Похороны состоялись при огромном стечении народа 16 января. Гроб стоял на сцене Еврейского театра, мимо него прошли многие тысячи людей. Выступали виднейшие деятели культуры. Слово держал и Александр Фадеев. Он назвал Михоэлса художником, «овеянным величайшей славой», человеком необычайной душевной чистоты, о котором будут помнить и через несколько столетий. Вряд ли он догадывался, что, блуждая в потемках, сам подталкивал Михоэлса навстречу гибели.
Отыскалась и стенограмма всех речей на гражданском панихиде. «Стенограмма панихиды» – словосочетание противоестественное. И однако же она есть. (Опубликована в журнале «Театр» – 1990. № 4.) Конечно, в битком набитом зале стенографисток не было. Но через микрофоны каждое слово записывалось на пленку, а затем расшифрованная запись рассылалась по специальному списку.
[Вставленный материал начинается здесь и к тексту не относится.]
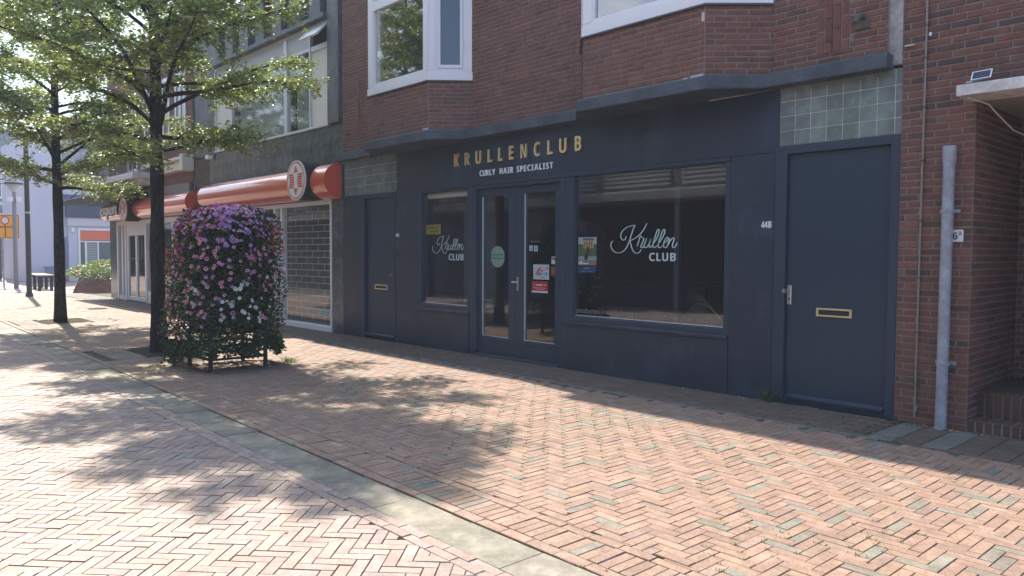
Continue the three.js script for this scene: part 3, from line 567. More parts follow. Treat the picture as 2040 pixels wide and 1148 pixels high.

Среди ораторов был и Ицик Фефер, выступавший от имени Еврейского Антифашистского Комитета. Вне всякой связи с контекстом речи Фефер счел нужным дать такую информацию, на которую ни о чем не осведомленные люди, естественно, не обратили никакого внимания: «Я помню, как он проводил последние дни. ‹…› Я был в Минске, когда несчастье случилось. Мы расстались с ним почти накануне, в шесть часов вечера». И – самое ошеломительное! – далее в стенограмме следует пропуск: страница аккуратно разрезана ножницами, и к процитированным выше словам подклеена концовка речи (единственный пропуск во всей обширной стенограмме!). Получается, что сразу после слов «…в шесть часов вечера» Фефер сказал: «Михоэлс – символ народа». Эта манипуляция неведомым нам «редактором» проведена сразу в двух копиях (втором и третьем экземплярах) стенограммы, хранящихся в Союзе театральных деятелей (бывшее Всероссийское театральное общество) и Российском государственном архиве литературы и искусства (РГАЛИ). Но первый-то экземпляр хранится, разумеется, в тайниках Лубянки, и там когда-нибудь найдется полный текст этого беспримерного надгробного слова.